Why can't a Saudi prince and princess sell their mansion?

When we think of the nobility of Saudi Arabia, images of prosperity, gold, gilded palaces and soirees on decadent megayachts immediately come to mind...

The concerns of ordinary people, not to say plebeians, such as home maintenance, stained carpets and untidy gardens are something far removed from the Saudi nobility in our minds, but is it really so? Princess Fahdah Husain Abdulrahman Al-Athel and her husband, Prince Faisal Bin Abdullah Bin Abdulaziz Al Saud, showed us what a completely unknown side of the life of those with blue blood looks like, which includes everything previously mentioned.

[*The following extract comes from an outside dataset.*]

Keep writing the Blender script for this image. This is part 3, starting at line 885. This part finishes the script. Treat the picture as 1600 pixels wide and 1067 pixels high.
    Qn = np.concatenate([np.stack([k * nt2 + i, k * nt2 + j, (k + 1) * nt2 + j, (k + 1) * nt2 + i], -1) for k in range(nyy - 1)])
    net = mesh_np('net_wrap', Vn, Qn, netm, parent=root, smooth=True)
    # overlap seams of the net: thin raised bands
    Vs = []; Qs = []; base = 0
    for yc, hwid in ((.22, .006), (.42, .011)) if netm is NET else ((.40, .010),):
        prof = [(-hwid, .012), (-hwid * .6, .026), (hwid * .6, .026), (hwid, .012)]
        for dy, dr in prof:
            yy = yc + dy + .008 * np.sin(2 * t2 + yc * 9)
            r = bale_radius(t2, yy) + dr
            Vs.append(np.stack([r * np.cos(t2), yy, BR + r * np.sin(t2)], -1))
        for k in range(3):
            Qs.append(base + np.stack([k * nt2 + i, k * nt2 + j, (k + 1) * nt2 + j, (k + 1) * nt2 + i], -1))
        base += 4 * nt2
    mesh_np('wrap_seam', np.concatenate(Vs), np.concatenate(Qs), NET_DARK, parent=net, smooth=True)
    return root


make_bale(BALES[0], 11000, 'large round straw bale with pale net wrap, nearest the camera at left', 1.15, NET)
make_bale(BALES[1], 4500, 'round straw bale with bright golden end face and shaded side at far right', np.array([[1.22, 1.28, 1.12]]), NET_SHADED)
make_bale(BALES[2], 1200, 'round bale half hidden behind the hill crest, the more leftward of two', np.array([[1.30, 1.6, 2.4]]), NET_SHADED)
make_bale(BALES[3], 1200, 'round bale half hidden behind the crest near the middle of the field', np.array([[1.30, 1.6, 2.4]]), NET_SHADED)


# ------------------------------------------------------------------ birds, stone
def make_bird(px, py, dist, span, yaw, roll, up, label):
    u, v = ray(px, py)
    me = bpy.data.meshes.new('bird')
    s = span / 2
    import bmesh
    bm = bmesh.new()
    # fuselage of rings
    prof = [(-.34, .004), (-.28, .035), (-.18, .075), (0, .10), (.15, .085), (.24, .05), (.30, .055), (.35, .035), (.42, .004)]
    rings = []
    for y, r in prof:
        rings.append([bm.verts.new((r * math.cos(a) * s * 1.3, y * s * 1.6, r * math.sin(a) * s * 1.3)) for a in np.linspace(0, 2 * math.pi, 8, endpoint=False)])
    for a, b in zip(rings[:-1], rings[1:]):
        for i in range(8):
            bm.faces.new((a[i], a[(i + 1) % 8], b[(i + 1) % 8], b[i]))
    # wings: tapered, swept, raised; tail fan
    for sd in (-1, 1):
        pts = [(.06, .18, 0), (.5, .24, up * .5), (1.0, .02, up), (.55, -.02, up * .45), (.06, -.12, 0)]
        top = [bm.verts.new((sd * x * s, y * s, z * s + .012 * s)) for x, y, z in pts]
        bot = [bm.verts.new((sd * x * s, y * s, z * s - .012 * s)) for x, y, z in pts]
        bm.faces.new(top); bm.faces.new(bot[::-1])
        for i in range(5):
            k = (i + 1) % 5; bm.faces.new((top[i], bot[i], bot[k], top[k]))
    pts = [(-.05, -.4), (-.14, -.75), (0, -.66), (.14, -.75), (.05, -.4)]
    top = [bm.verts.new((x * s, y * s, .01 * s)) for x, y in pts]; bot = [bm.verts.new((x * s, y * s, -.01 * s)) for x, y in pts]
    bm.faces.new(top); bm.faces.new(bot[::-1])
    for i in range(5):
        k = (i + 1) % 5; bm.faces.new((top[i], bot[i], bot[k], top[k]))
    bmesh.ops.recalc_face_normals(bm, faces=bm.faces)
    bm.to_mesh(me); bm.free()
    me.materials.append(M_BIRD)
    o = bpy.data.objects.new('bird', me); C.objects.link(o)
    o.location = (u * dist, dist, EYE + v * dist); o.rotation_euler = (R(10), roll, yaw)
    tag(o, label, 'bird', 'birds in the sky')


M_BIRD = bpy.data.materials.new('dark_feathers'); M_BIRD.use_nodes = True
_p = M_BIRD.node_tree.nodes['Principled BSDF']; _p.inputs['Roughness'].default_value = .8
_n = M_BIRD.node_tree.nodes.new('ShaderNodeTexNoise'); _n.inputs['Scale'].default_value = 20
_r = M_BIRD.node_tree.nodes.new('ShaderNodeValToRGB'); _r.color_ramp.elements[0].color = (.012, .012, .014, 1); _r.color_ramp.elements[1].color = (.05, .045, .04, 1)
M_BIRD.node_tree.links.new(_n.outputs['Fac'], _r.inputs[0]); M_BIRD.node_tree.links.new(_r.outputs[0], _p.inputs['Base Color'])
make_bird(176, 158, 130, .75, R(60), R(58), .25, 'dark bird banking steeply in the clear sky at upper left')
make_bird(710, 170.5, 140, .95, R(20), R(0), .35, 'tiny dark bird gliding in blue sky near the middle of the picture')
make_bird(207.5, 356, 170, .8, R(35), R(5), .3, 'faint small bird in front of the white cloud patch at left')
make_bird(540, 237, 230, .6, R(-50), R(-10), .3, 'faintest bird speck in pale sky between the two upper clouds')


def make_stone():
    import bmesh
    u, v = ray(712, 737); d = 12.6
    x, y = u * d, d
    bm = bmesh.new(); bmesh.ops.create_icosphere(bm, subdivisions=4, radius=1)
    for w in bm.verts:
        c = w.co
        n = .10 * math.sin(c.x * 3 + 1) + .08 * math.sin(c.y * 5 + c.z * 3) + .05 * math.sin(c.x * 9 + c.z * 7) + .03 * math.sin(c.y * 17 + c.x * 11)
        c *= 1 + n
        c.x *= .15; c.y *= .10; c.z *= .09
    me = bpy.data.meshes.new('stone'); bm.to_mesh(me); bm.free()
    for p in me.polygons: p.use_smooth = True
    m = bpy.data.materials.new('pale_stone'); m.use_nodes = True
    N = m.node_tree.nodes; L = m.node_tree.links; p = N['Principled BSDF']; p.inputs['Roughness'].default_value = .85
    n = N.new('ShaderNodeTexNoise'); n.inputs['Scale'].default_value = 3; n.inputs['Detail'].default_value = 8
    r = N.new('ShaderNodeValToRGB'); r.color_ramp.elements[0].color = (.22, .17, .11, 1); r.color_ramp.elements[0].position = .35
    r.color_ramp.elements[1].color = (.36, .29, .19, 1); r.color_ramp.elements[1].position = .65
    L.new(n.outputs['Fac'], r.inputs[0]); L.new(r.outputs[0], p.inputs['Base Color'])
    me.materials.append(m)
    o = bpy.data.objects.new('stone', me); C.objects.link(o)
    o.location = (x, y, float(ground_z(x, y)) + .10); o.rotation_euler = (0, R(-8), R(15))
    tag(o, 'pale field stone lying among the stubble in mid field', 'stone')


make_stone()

According to Bloomberg, this royal couple was at loggerheads over their Beverly Hills mansion. As we learn, they quarrelled over who would replace the destroyed carpets and neglected gardens in the once luxurious property that they want to sell. The couple owned an eighteen-room mansion in Beverly Hills, which occupies 2.3 acres in the gated Beverly Park enclave.

The couple, who separated in 2016, bought this home of about 2,700 square meters in October 2011 at a price of 16.8 million dollars. Since then, this "cottage" has been a perfect representation of the breakdown of their marriage and has become completely neglected. "Its exterior is neglected, the pool is empty, while the water lines are also drained," said the princess's lawyer. "Most of the carpets inside the villa are stained, damaged and generally unusable," he added. According to reports, the princess asked a judge in Delaware to order the prince to sign a contract, which obligates him to make all necessary repairs.

The prince did not want to allow her to sell this home, until they agreed on how to divide the profits. He even demanded back his 41 million dollars, which he lent her to renovate this property, since the former princess did not pay enough attention to the maintenance, as the prince's lawyers say. According to court records, the house was put up for sale at a price of $20 million, but the couple clashed again – they couldn't agree on who had the right to sell the property.

Prince Faisal, son of the late Saudi King Abdullah, bought this property for nearly $17 million through a Delaware company. Being located in a protected enclave of the wealthy, the prince and princess had Mark Wahlberg, CEO of Tom Gores' Platinum Equity fund, and former San Francisco Giants player Barry Bonds as neighbours. The once magnificent villa in the Tuscan countryside style contained hi-tech audio-visual systems, along with exterior lighting, furniture and accessories valued at 1.3 million dollars. All this raised the price of the villa to 34 million dollars, if we are to believe the websites dealing with the sale of real estate. However, the former wife of Prince Faisal did not take care of the maintenance of this villa, which reduced its value at lightning speed.